Bisogna intendersi sul significato delle parole, insomma, un conto è richiamare fasi di un processo di lavorazione che erano state portate fuori perché troppo care in patria, altro conto è essere attrattivi per nuovi investimenti produttivi. “Si ragiona come se si trattasse della stessa cosa, mentre questa differenza implica politiche economiche diverse”. Poma dice di trovare giustificato da parte dell’Unione europea l’esigenza di riappropriarsi del controllo di alcuni settori strategici, come i microchip, ma proprio questo dimostra che smontare la globalizzazione non sarà facile. “Trovo straordinario lo sforzo della Ue di aumentare la produzione europea dei semiconduttori con la legge che stanzia ben 11 miliardi di euro, ma se tutto va bene il risultato sarà di portare questa produzione al 20 per cento entro il 2030 dall’attuale 10 per cento, quando il colosso di Taiwan, Tsmc, oggi da solo copre il 34 per cento del fabbisogno mondiale”.
Intanto, nel mondo della finanza, abituato ad anticipare le tendenze, quella del reshoring viene considerata ormai una variabile già sul tavolo degli investitori finanziari.
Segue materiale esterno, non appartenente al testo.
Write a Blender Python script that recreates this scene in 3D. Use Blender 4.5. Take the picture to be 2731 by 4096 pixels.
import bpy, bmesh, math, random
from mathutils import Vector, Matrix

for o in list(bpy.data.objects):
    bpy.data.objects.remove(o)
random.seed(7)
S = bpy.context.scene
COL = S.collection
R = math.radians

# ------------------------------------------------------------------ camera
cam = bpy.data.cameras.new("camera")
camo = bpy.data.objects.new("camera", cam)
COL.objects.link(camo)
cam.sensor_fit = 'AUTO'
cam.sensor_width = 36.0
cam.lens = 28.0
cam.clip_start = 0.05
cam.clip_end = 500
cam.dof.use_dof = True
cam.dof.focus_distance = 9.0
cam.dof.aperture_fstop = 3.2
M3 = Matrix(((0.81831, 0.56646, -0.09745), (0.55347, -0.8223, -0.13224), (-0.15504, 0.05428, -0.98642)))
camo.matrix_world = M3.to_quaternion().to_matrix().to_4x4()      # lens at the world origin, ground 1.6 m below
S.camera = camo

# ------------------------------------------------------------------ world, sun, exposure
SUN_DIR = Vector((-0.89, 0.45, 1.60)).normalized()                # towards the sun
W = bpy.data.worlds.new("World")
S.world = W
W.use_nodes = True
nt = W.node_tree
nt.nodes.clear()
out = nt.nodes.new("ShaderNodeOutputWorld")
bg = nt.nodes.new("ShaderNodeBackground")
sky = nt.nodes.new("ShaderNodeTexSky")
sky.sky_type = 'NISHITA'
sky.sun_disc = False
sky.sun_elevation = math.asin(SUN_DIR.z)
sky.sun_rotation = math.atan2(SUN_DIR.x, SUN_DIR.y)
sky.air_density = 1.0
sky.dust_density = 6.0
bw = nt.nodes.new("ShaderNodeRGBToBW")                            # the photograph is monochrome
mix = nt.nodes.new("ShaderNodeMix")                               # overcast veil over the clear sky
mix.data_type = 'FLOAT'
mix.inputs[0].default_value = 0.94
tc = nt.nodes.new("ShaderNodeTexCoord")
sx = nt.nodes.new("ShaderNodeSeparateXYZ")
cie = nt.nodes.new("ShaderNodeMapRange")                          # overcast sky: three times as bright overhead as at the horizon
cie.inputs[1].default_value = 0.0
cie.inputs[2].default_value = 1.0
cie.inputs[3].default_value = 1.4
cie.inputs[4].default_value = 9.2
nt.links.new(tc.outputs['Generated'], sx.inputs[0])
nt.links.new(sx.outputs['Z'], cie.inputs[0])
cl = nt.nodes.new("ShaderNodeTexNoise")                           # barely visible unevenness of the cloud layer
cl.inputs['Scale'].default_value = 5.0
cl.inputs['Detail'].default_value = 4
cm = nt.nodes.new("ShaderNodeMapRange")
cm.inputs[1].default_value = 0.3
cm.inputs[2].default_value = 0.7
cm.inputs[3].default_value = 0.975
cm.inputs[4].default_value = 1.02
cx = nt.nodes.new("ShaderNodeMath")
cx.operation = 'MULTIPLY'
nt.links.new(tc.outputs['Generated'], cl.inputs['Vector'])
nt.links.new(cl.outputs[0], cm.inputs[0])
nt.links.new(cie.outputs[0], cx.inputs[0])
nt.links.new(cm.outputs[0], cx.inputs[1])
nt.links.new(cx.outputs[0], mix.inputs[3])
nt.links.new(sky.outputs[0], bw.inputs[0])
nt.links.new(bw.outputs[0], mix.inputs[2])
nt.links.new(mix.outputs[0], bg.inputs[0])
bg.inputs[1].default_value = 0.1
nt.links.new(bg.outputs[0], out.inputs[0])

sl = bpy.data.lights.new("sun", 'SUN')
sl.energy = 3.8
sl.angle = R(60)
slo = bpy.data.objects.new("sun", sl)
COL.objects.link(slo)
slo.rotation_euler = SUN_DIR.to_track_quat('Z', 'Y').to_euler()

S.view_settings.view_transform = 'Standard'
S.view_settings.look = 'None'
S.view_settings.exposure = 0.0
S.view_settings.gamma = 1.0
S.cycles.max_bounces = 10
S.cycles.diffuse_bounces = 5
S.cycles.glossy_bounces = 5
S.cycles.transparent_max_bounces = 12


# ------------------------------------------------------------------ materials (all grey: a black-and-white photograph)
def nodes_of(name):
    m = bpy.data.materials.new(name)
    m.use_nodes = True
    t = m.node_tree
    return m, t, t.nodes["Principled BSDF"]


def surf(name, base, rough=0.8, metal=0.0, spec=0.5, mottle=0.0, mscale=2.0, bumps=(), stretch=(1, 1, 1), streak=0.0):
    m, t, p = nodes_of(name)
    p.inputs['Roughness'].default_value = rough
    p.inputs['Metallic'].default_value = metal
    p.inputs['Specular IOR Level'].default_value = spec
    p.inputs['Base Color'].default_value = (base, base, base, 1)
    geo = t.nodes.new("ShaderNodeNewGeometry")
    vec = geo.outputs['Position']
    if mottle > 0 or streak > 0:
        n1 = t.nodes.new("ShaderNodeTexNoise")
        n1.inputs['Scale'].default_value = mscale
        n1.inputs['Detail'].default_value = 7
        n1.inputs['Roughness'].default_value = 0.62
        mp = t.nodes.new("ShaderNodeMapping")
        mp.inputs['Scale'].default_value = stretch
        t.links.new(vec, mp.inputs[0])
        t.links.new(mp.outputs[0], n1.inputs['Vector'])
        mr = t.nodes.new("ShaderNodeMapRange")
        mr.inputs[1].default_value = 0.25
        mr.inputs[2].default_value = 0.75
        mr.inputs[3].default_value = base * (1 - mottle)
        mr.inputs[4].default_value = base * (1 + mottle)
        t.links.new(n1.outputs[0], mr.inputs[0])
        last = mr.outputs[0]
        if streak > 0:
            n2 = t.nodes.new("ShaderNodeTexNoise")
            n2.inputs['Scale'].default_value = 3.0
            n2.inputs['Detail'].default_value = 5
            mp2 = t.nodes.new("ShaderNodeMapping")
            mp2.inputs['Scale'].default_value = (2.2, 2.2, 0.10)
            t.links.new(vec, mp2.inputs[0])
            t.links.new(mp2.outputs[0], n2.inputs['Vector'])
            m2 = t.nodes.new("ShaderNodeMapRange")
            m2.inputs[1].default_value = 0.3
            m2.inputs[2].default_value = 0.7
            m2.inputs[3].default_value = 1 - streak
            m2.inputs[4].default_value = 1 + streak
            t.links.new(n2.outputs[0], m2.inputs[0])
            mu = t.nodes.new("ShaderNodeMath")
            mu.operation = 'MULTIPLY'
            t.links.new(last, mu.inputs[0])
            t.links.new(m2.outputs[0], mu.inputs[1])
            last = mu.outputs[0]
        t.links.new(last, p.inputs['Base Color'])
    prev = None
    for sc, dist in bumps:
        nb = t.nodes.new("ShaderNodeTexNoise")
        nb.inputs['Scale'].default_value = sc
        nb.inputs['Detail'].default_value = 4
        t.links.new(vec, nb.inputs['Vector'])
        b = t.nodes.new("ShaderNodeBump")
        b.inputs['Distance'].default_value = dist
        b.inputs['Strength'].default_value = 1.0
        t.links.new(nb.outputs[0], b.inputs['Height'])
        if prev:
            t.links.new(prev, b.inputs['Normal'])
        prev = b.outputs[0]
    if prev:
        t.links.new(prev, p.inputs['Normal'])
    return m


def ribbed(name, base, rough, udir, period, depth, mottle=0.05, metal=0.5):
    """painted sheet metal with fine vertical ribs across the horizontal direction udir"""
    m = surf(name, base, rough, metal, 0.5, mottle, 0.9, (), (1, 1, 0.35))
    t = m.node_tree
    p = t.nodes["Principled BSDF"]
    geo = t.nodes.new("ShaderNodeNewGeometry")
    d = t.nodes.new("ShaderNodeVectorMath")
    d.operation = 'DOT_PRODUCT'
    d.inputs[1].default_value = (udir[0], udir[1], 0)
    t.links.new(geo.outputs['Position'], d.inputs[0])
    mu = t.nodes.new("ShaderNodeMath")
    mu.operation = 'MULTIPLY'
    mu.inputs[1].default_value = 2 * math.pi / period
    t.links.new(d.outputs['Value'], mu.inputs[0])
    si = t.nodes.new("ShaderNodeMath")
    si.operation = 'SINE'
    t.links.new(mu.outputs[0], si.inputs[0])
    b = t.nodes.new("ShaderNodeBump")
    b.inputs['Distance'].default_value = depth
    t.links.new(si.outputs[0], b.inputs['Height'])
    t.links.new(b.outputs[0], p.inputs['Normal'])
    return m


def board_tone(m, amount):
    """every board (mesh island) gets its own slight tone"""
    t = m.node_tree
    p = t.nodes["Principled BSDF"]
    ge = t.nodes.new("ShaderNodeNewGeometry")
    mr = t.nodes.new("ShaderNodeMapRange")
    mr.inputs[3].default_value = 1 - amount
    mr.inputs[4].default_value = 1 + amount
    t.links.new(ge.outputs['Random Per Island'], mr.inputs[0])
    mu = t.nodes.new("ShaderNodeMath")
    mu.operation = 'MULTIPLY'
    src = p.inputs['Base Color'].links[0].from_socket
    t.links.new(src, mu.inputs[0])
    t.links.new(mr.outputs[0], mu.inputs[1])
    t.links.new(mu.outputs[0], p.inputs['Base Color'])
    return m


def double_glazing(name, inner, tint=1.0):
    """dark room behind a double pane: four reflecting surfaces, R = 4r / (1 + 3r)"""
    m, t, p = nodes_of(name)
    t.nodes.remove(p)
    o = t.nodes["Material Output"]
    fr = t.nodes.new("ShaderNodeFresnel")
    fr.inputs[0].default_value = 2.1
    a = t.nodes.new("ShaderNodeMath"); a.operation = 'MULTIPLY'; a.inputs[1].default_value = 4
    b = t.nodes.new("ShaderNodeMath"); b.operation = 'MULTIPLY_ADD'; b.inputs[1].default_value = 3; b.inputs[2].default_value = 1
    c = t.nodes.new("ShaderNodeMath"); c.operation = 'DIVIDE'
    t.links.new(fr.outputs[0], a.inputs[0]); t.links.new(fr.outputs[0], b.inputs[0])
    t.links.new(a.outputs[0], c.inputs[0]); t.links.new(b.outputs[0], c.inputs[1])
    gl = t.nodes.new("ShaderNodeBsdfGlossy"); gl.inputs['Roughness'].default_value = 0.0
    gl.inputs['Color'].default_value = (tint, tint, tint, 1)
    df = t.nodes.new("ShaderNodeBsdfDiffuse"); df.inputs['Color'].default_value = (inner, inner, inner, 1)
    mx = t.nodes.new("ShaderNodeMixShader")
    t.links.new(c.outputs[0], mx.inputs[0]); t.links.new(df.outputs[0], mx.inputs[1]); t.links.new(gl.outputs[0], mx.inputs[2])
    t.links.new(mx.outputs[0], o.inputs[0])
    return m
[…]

In un recente intervento, Antonio Amendola, gestore azionario di AcomeA sgr, ha spiegato perché: “Le analisi delle catene di fornitura, la provenienza delle materie prime, sono un passo fondamentale delle analisi di investimento. Essere sostenibile significa anche avere il pieno controllo delle proprie catene di approvvigionamento, conoscere chi sono i tuoi fornitori e se loro stessi attuano comportamenti sostenibili”. Una nuova epoca sta per cominciare.